“The building is all boarded up, all taped up and yet the Save Temple Cowley Pools campaign is still working the loopholes to put life back in that building.”
That’s the view of an international icon of the folk music world and Oxford resident, Peggy Seeger.
The battle over these pools has been raging for several years, ever since Oxford City Council announced it wanted to close the leisure centre and sell it to a developer for housing and at the same time build another swimming pool at Blackbird Leys On Christmas Eve, the Council agreed to sell the site to Catalyst Housing for £3.6m on the condition that Catalyst Housing gets planning permission for 48 dwellings on the site. In essence, Oxford City Council will get £3.6m if it grants Catalyst Housing planning permission.
No-one is suggesting any skulduggery here. The council will put the prospect of receiving £3.6m from the planning applicant completely out of their collective heads and consider the planning application completely on its merits.
The Save Temple Cowley Pools campaign will oppose the planning application. I spoke with the director of the campaign, Nigel Gibson, and asked him why they would not give up the battle after all these years.
“We have huge support across Cowley to save the pools,” he said. “I say that on the basis of an email list of over 1,000 supporters, comments on our website, and the responses we get when campaigning in public places like the recent Florence Park Festival, so the grass roots are strong and growing.
“Save Temple Cowley Pools (STCP) is a community interest company which submitted a proposal to the city council last December for a Community Asset Transfer which means the site would be transferred to the company for free if it is used as a social benefit.
“The council turned us down in favour of Catalyst Housing. We have been asking Catalyst to talk with us since January.
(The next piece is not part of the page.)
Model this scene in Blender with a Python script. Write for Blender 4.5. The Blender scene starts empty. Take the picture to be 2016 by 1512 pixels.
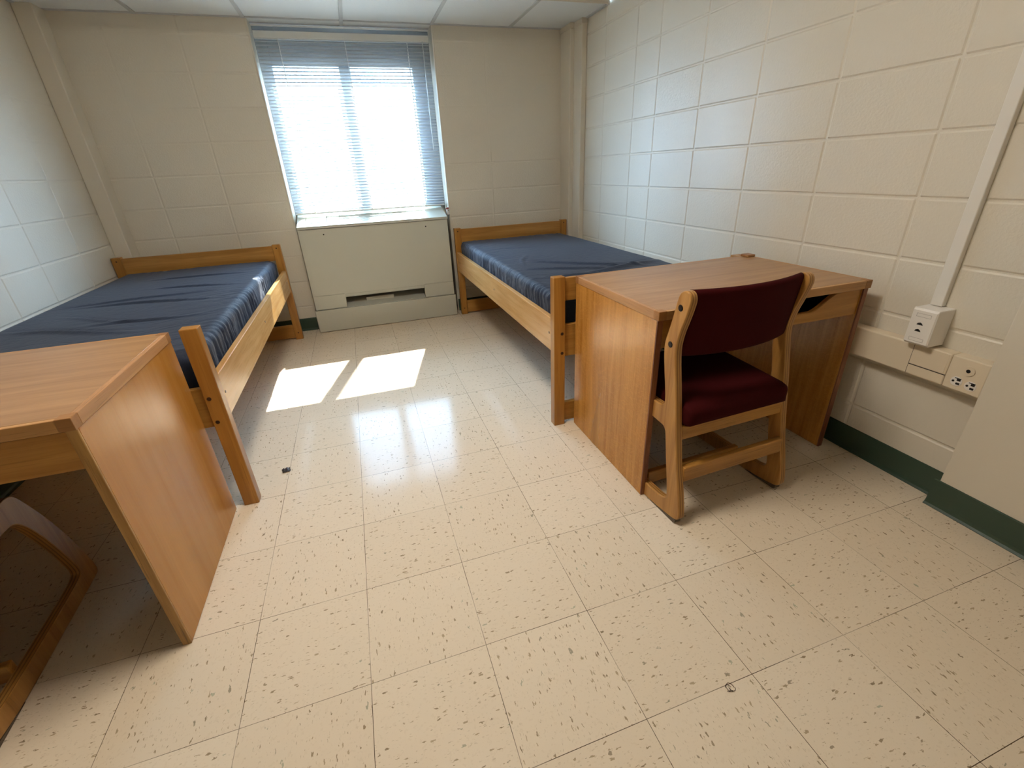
import bpy, bmesh, math, random
from mathutils import Vector, Matrix, noise
random.seed(7)
C = bpy.context.scene
col = C.collection
PI = math.pi

# ---------------------------------------------------------------- camera
cam_d = bpy.data.cameras.new('camera')
cam = bpy.data.objects.new('camera', cam_d)
col.objects.link(cam)
cam.location = (0.168, -0.800, 1.173)
cam.rotation_euler = (math.radians(64.34), math.radians(2.51), math.radians(-18.36))
cam_d.sensor_width = 36
cam_d.lens = 887.04 / 2016 * 36
cam_d.clip_start = 0.02
C.camera = cam

# ---------------------------------------------------------------- view, world, sun
C.view_settings.view_transform = 'Standard'
C.view_settings.look = 'None'
C.view_settings.gamma = 1
C.view_settings.use_curve_mapping = False
C.view_settings.exposure = 1.06
C.cycles.use_denoising = True
C.cycles.max_bounces = 10
C.cycles.diffuse_bounces = 6
C.cycles.sample_clamp_indirect = 6

SKY = 30.0
SUN = 60.0
LAMP = 28.0
w = bpy.data.worlds.new('sky')
C.world = w
w.use_nodes = True
bg = w.node_tree.nodes['Background']
bg.inputs['Color'].default_value = (0.45, 0.69, 1.0, 1)
bg.inputs['Strength'].default_value = SKY

SD = Vector((-0.268, -1.0, -1.115)).normalized()
sl = bpy.data.lights.new('sun', 'SUN')
sl.energy = SUN
sl.color = (1.0, 0.97, 0.92)
sl.angle = math.radians(0.53)
so = bpy.data.objects.new('sun', sl)
so.rotation_euler = SD.to_track_quat('-Z', 'Y').to_euler()
so.location = (1.5, 8, 7)
col.objects.link(so)
# daylight portal in the window opening
pl = bpy.data.lights.new('window_portal', 'AREA')
pl.shape = 'RECTANGLE'
pl.size = 1.25
pl.size_y = 1.25
pl.cycles.is_portal = True
po = bpy.data.objects.new('window_portal', pl)
po.location = (0.325, 3.46, 1.45)
po.rotation_euler = Vector((0, -1, 0)).to_track_quat('-Z', 'Z').to_euler()
col.objects.link(po)

# ---------------------------------------------------------------- helpers
def s2l(c):
    return tuple(((v / 255) / 12.92 if v / 255 <= 0.04045 else ((v / 255 + 0.055) / 1.055) ** 2.4) for v in c) + (1,)

class NT:
    """tiny node helper"""
    def __init__(self, name):
        self.m = bpy.data.materials.new(name)
        self.m.use_nodes = True
        self.t = self.m.node_tree
        self.b = self.t.nodes['Principled BSDF']
        self.out = self.t.nodes['Material Output']
    def n(self, typ, **kw):
        nd = self.t.nodes.new(typ)
        for k, v in kw.items():
            if k in ('i',):
                for kk, vv in v.items():
                    self.put(nd.inputs[kk], vv)
            else:
                setattr(nd, k, v)
        return nd
    def put(self, sock, v):
        if isinstance(v, bpy.types.NodeSocket):
            self.t.links.new(v, sock)
        else:
            sock.default_value = v
    def math(self, op, a, b=0.0, c=0.0):
        nd = self.n('ShaderNodeMath', operation=op)
        self.put(nd.inputs[0], a); self.put(nd.inputs[1], b); self.put(nd.inputs[2], c)
        return nd.outputs[0]
    def mix(self, f, a, b):
        nd = self.n('ShaderNodeMix', data_type='RGBA')
        self.put(nd.inputs[0], f); self.put(nd.inputs[6], a); self.put(nd.inputs[7], b)
        return nd.outputs[2]
    def coord(self, scale=(1, 1, 1), loc=(0, 0, 0)):
        tc = self.n('ShaderNodeTexCoord')
        mp = self.n('ShaderNodeMapping')
        self.t.links.new(tc.outputs['Object'], mp.inputs['Vector'])
        mp.inputs['Scale'].default_value = scale
        mp.inputs['Location'].default_value = loc
        return mp.outputs[0]
    def noise(self, vec, scale=5.0, detail=3.0, rough=0.5, dist=0.0):
        nd = self.n('ShaderNodeTexNoise')
        self.put(nd.inputs['Vector'], vec)
        nd.inputs['Scale'].default_value = scale
        nd.inputs['Detail'].default_value = detail
        nd.inputs['Roughness'].default_value = rough
        nd.inputs['Distortion'].default_value = dist
        return nd.outputs['Fac']
    def ramp(self, f, stops):
        nd = self.n('ShaderNodeValToRGB')
        self.put(nd.inputs[0], f)
        e = nd.color_ramp.elements
        while len(e) < len(stops):
            e.new(0.5)
        for q, (p, c) in zip(e, stops):
            q.position = p
            q.color = c if len(c) == 4 else tuple(c) + (1,)
        return nd.outputs[0]
    def bump(self, h, dist, strength=1.0):
        nd = self.n('ShaderNodeBump')
        self.put(nd.inputs['Height'], h)
        nd.inputs['Distance'].default_value = dist
        nd.inputs['Strength'].default_value = strength
        self.t.links.new(nd.outputs[0], self.b.inputs['Normal'])
        return nd
    def set(self, **kw):
        for k, v in kw.items():
            self.put(self.b.inputs[k.replace('_', ' ')], v)
        return self.m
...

They could avoid all the opposition by working with us and looking after the housing side of our proposal. This would build up to 30 flats adjoining Temple Cowley Pools.
“Our plans are to supplement the existing swimming pool, diving pool and sauna with a new gym, community space and treatment rooms, providing a community hub as a focus for the re-energising of Cowley. All we want is a compromise.
“Around the corner from our site in Barns Road there is a similar housing development for 40 flats where the city council gave the land for free to the developers. And over at Barton Park the land for nearly 900 homes has been transferred from the council for £850,000 although with a lot of obligations and conditions.”
The STCP campaign has an uphill struggle, but what keeps them going apart from determination when all they have left is the strategy of “looking for loopholes” as Peggy Seeger says/ Well, in a nutshell they have people like Peggy Seeger to promote their cause, and they are presenting a fundraising concert featuring Peggy next Friday, at 7.30pm at the Cowley Workers Social Club in Between Towns Road.
This is where a narrow pressure group gives a gift to the wider community. Peggy has just finished a month-long tour of the UK with 16 gigs between Shoreham and Aberdeen with a stop at London’s Queen Elizabeth Hall to celebrate her 80th birthday with her two sons by Ewan MacColl, Neill and Calum. Their performance at the QEH got rave five-star reviews. The Guardian hailed her by saying: “She may be folk royalty, but there’s nothing either reverent or nostalgic about this joyous and intimate performance.”
Now, she’s giving a concert in her home town. We’re lucky. Peggy told me: “I’ve been very sick since March last year. I made the journey from the A&E at the John Radcliffe to the operating table in four hours and then back to life. I lost my voice and I couldn’t sing or play any instruments for eight months. The muscles all went and I had to start singing from Ground Zero. For the last six months I’ve had a voice teacher from Edinburgh who taught me on Skype how to sing again. Now I’m back in the swing.”
The Guardian agreed: “As Indian summers go, her renaissance is spectacular.”
The benefit concert will feature local comedian and poet Steve Larkin as compere, and also feature The Headington Hillbillies who play a blend of classic American music mixed with the spirit of English punk rock. They’ll do their own version of such classics as Sweet Home Alabama and Folsom Prison Blues along with their original songs.
Peggy plans to encourage the audience to join in. “It’s not just me exercising my ego. I want people to sing, so warm up before you come along. It’s amazing how music can get hold of people’s imagination and they are right back with the words they sang years ago like Freight Train.
“I’m not sure what I’ll sing, but I could include The First Time Ever I Saw Your Face which Ewan MacColl wrote for me back in 1957. And I’ll sing it the way he meant it to be sung – like a birdsong. He wrote it as an hors d’oeuvre and it got turned into an entrée.
“When Roberta Flack turned it into a global hit, she milked it and didn’t put any experience into it. The song lasted for five minutes. Ewan wrote it to be sung in one minute and three quarters. A lot of people don’t like the way I sing it because it’s too fleeting…kind of like life.”